Antes de que yo naciera, mis padres tuvieron tienda. Mi madre me cuenta que la mercancía llegaba en sacos y que de ellos se despachaban directamente los garbanzos, carillas, judías o lentejas, pero también el pimentón de la Vera, los clavos de olor, la pimienta o los anises. Y así me entero de que en esas épocas ajenas al plástico era costumbre hacer paquetitos de papel para dispensar las especias, y cucuruchos de estraza para alojar legumbres. La obsesión por los envases ha cambiado la relación que tenemos con las mercancías.

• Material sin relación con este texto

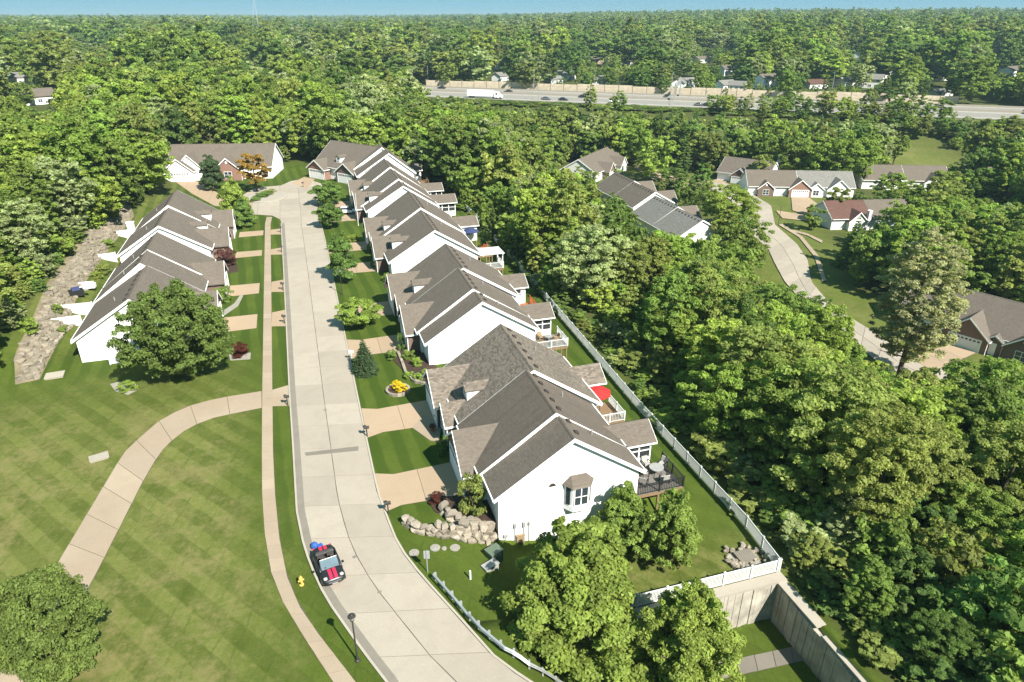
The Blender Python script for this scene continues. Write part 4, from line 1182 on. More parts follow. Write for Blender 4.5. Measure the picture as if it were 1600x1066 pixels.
# ------------------------------------------------------------------ street furniture
def street_lamp(u, v, h, label):
    x, y, z = G(u, v)
    r = empty('street_lamp', (x, y, z), 0, label, 'street lamp', 'street lamps')
    MB().lathe([(0.16, 0), (0.16, 0.1), (0.09, 0.16), (0.06, 0.5), (0.045, h - 0.5)], n=10).build('pole', M['pole'], r)
    MB().lathe([(0.06, h - 0.5), (0.13, h - 0.44), (0.13, h - 0.4)], n=10).build('collar', M['pole'], r)
    MB().lathe([(0.10, h - 0.395), (0.19, h - 0.2), (0.19, h - 0.12)], n=12).build('lens', M['lens'], r)
    MB().lathe([(0.26, h - 0.118), (0.22, h - 0.04), (0.08, h), (0.02, h + 0.08)], n=12).build('lamp_cap', M['pole'], r)
street_lamp(559, 1033, 4.0, 'dark lamp post on the verge below the parked convertible')
street_lamp(535, 461, 4.0, 'lamp post beside the conical tree on the right verge')
street_lamp(1216, 352, 5.0, 'lamp post at the bend of the lower street')

x, y, z = G(668.4, 894)
r = empty('street_sign', (x, y, z), math.radians(-15), 'grey backed street sign on a thin post', 'sign')
MB().box(-0.03, 0.03, -0.03, 0.03, 0, 2.05).build('post', M['steel'], r)
MB().box(-0.22, 0.22, 0.031, 0.045, 1.25, 2.0).build('panel', M['steel'], r)

x, y, z = G(471.5, 914)
r = empty('fire_hydrant', (x, y, z), 0.3, 'yellow fire hydrant between sidewalk and kerb', 'hydrant')
MB().lathe([(0.17, 0), (0.17, 0.06), (0.11, 0.08), (0.11, 0.55), (0.15, 0.56), (0.15, 0.62), (0.12, 0.72), (0.05, 0.8), (0.03, 0.86)], n=12).build('barrel', M['hydrant'], r)
MB().tube((-0.22, 0, 0.42), (0.22, 0, 0.42), 0.06).build('side_outlet', M['hydrant'], r)
MB().tube((0, -0.24, 0.38), (0, 0, 0.38), 0.08).build('front_outlet', M['hydrant'], r)

def mailbox(u, v, label, mat='pole', rz=0.0):
    x, y, z = G(u, v)
    r = empty('mailbox', (x, y, z), rz, label, 'mailbox', 'kerbside mailboxes')
    MB().box(-0.05, 0.05, -0.05, 0.05, 0, 1.0).build('post', M[mat], r)
    MB().prism([(-0.12, 1.0), (0.12, 1.0), (0.12, 1.14)] + [(0.12 * math.cos(a), 1.14 + 0.12 * math.sin(a)) for a in np.linspace(0.2, math.pi - 0.2, 6)] + [(-0.12, 1.14)], 'x', -0.26, 0.26).build('box', M[mat], r)
    MB().box(-0.3, -0.02, 0.125, 0.14, 1.05, 1.3).build('flag', M[mat], r)
for u, v, l in ((450, 634, 'black mailbox at the mouth of the curving lane'), (445, 506, 'black mailbox at the first left driveway'), (442.5, 454, 'black mailbox at the second left driveway'),
                (440.5, 395, 'black mailbox at the third left driveway'), (439, 364, 'black mailbox at the farthest left driveway'), (574, 683, 'brown mailbox at the nearest pair far driveway'),
                (607, 803, 'brown mailbox at the nearest right driveway'), (514, 392, 'black mailbox behind the conical tree'), (474, 293, 'small mailbox on the grass by the turning circle'), (494, 303, 'small mailbox near the first round tree')):
    mailbox(u, v, l)
mailbox(550, 563, 'white mailbox beside the spruce', 'vinyl')

# guard rail
gr = empty('guard_rail', (0, 0, 0), 0, 'galvanised guard rail curving along the bottom street edge', 'guard rail')
gpts = resample([G(u, v)[:2] for u, v in ((678, 908), (715, 950), (750, 990), (790, 1024), (830, 1050), (880, 1078))], 24)
gz_ = [hz(*p) for p in gpts]
prof = [(0.0, 0.42), (0.07, 0.50), (0.0, 0.58), (0.07, 0.66), (0.0, 0.74), (-0.02, 0.74), (0.05, 0.66), (-0.02, 0.58), (0.05, 0.50), (-0.02, 0.42)]
rings = []
for i, p in enumerate(gpts):
    t = gpts[min(i + 1, 23)] - gpts[max(i - 1, 0)]; t /= np.hypot(*t); n_ = np.array([t[1], -t[0]])
    rings.append([(p[0] + n_[0] * a * 1.3, p[1] + n_[1] * a * 1.3, gz_[i] + b) for a, b in prof])
MB().loft(rings).build('beam', M['steel'], gr)
for i in range(0, 24, 2):
    p = gpts[i]
    t = gpts[min(i + 1, 23)] - gpts[max(i - 1, 0)]; an = math.atan2(t[1], t[0])
    MB().box(-0.06, 0.06, 0.08, 0.22, -0.1, 0.72).build('post', M['steel'], gr, (p[0], p[1], gz_[i]), an)
    MB().box(-0.05, 0.05, 0.03, 0.078, 0.45, 0.70).build('spacer', M['steel'], gr, (p[0], p[1], gz_[i]), an)

# utility boxes, lids, posts
def util(name, label, u, v, sx, sy, h, mat, rz=0.0, cat='utility box', lid=True):
    x, y, z = G(u, v)
    r = empty(name, (x, y, z), rz, label, cat)
    MB().box(-sx, sx, -sy, sy, -0.3, h).build('body', mat, r)
    if lid: MB().box(-sx - 0.05, sx + 0.05, -sy - 0.05, sy + 0.05, h + 0.002, h + 0.07).build('lid', mat, r)
util('utility_vault', 'flat pale concrete vault in the left lawn', 155, 716, 0.75, 0.5, 0.12, M['kerb'], 0.3)
util('utility_vault', 'flat pale concrete vault below the left villa', 86, 588, 0.9, 0.7, 0.15, M['kerb'], 0.1)
util('transformer_box', 'grey green utility cabinet in the tree shade', 772, 872, 0.55, 0.45, 0.8, M['box_green'], 0.4)
util('transformer_box', 'smaller grey utility cabinet left of the big front tree', 766, 888, 0.6, 0.3, 0.35, M['pipe'], 0.4)
util('marker_post', 'short white marker post on the shaded slope', 735, 905, 0.06, 0.06, 0.8, M['vinyl'], 0, 'post', False)
util('air_unit', 'small tan air unit against the nearest gable', 812, 842, 0.35, 0.3, 0.55, M['tan'], 0.0, 'air unit')
for i, (u, v, l) in enumerate(((647, 865, 'left'), (680, 857, 'second'), (694, 858, 'third and smallest'), (711, 857, 'right'))):
    x, y, z = G(u, v)
    tag(MB().lathe([(0.38 if i != 2 else 0.2, 0.0), (0.40 if i != 2 else 0.2, 0.09), (0.05, 0.1)], (0, 0, 0), 14).build('manhole_cover', M['gravel'], None, (x, y, z)), '%s round concrete manhole cover in the grass below the boulders' % l, 'manhole cover', 'round manhole covers')

x, y, z = G(560, 353)
r = empty('flagpole', (x, y, z), 0, 'thin white pole before the fourth villa pair', 'pole')
MB().lathe([(0.09, 0), (0.06, 0.4), (0.045, 6.0), (0.02, 6.1)], n=8).build('shaft', M['vinyl'], r)
MB().lathe([(0.02, 6.1), (0.1, 6.2), (0.02, 6.3)], n=8).build('finial', M['vinyl'], r)

# ------------------------------------------------------------------ deck furniture
def umbrella(x, y, z, rad, mat, label, name='patio_umbrella'):
    r = empty(name, (x, y, z), 0, label, 'umbrella')
    MB().lathe([(0.25, 0), (0.25, 0.06), (0.03, 0.08), (0.022, 2.35)], n=8).build('pole', M['pipe'], r)
    c = MB(); n = 8
    rim = [(rad * math.cos(2 * math.pi * k / n), rad * math.sin(2 * math.pi * k / n), 2.05) for k in range(n)]
    mid = [(rad * 0.55 * math.cos(2 * math.pi * k / n), rad * 0.55 * math.sin(2 * math.pi * k / n), 2.34) for k in range(n)]
    low = [(p[0] * 1.0, p[1] * 1.0, 1.9) for p in rim]
    c.add(rim + mid + low + [(0, 0, 2.55)], [(k, (k + 1) % n, n + (k + 1) % n, n + k) for k in range(n)] + [(n + k, n + (k + 1) % n, 3 * n) for k in range(n)] + [(k, 2 * n + k, 2 * n + (k + 1) % n, (k + 1) % n) for k in range(n)])
    c.build('canopy', mat, r)
    MB().lathe([(0.05, 2.55), (0.03, 2.7)], n=8).build('finial', mat, r)
def table(x, y, z, rad, label):
    r = empty('patio_table', (x, y, z), 0, label, 'table')
    MB().lathe([(rad, 0.70), (rad, 0.74)], n=16).build('top', M['pipe'], r)
    for k in range(4):
        a = math.pi / 4 + k * math.pi / 2
        MB().tube((0.6 * rad * math.cos(a), 0.6 * rad * math.sin(a), 0.7), (0.75 * rad * math.cos(a), 0.75 * rad * math.sin(a), 0), 0.03, n=6).build('leg', M['rail_black'], r)
def chair(x, y, z, rz, label, frame, cush, group):
    r = empty('patio_chair', (x, y, z), rz, label, 'chair', group)
    MB().box(-0.3, 0.3, -0.3, 0.3, 0.36, 0.48).build('seat', cush, r)
    MB().prism([(0.24, 0.40), (0.34, 0.40), (0.44, 0.98), (0.35, 0.98)], 'x', -0.3, 0.3).build('backrest', cush, r)
    for sx in (-0.34, 0.34):
        MB().box(sx - 0.035, sx + 0.035, -0.3, 0.34, 0.6, 0.65).build('armrest', frame, r)
        for sy in (-0.27, 0.3): MB().box(sx - 0.03, sx + 0.03, sy - 0.03, sy + 0.03, 0, 0.599).build('leg', frame, r)
y0 = R_ROW[0]
table(27.0, y0 + 2.6, 0, 0.65, 'round pale table on the nearest deck')
for i, (dx, dy, a, l) in enumerate(((25.9, 2.7, 1.57, 'left'), (27.1, 1.3, 3.14, 'front'), (28.0, 3.3, -1.0, 'right'), (26.6, 3.75, 0.1, 'rear'), (25.2, 1.5, 2.4, 'corner'))):
    chair(dx, y0 + dy, 0, a, 'pale cushioned chair at the %s of the nearest deck' % l, M['rail_black'], M['cushion'], 'chairs on the nearest deck')
umbrella(26.3, y0 + 14.4, 0, 1.5, M['canvas_red'], 'bright red patio umbrella on the nearest pair far deck')
table(26.3, y0 + 14.4, 0, 0.55, 'small table under the red umbrella')
y1 = R_ROW[1]
for i, (dx, dy, a, l) in enumerate(((26.0, 1.2, 2.6, 'left'), (27.3, 1.0, 3.3, 'middle'), (28.2, 2.0, -1.4, 'right'), (26.4, 2.9, 0.3, 'back'))):
    chair(dx, y1 + dy, 0, a, 'tan wicker chair at the %s of the white railed deck' % l, M['tan'], M['tan'], 'wicker chairs on the white railed deck')
table(27.2, y1 + 2.1, 0, 0.5, 'wicker side table between the tan chairs')
y2 = R_ROW[2]
umbrella(28.0, y2 + 15.6, 0, 1.5, M['canvas_blue'], 'navy umbrella by the third pair back porch')
for i, (dx, dy, a, l) in enumerate(((26.6, 8.2, 2.6, 'near left'), (28.4, 8.0, 3.6, 'near right'), (28.9, 10.2, -1.0, 'far right'), (27.0, 10.4, 0.4, 'far left'))):
    chair(dx, y2 + dy, 0, a, 'reddish timber chair %s on the wooden deck' % l, M['deck_orange'], M['deck_orange'], 'timber chairs on the wooden deck')
table(27.8, y2 + 9.2, 0, 0.6, 'timber table amid the reddish chairs')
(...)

Si quieres pimentón, te compras una lata; si quieres canela en rama te acercas al súper y coges un botecito de cristal con cierre hermético. Por eso nuestras cocinas han perdido tanto aroma como han ganado en envases de diseño. Aun así, existen un par de lugares en los que comprar a la antigua usanza, y uno de ellos abre sus puertas junto al Arco de la Sangre, allí donde lucía su belleza quinceañera la ilustre fregona. Es una tienda acogedora con olores de antaño y tiene un dependiente que se emociona cuando abre las cajas y abanica los efluvios con su mano hacia tu nariz: un pimentón verato que parece lava ahumada en polvo, especias indias, estrellas de anís o vainilla de la Isla de Reunión. Huele a Conrad, al capitán Cook, a Colón y a Pizarro todo en uno. El próximo día que le visite llevaré una edición en rústica de las aventuras de Don Quijote para que rasgue las hojas y me vaya haciendo paquetes con tesorillos de olor con los que alegrar mis platos.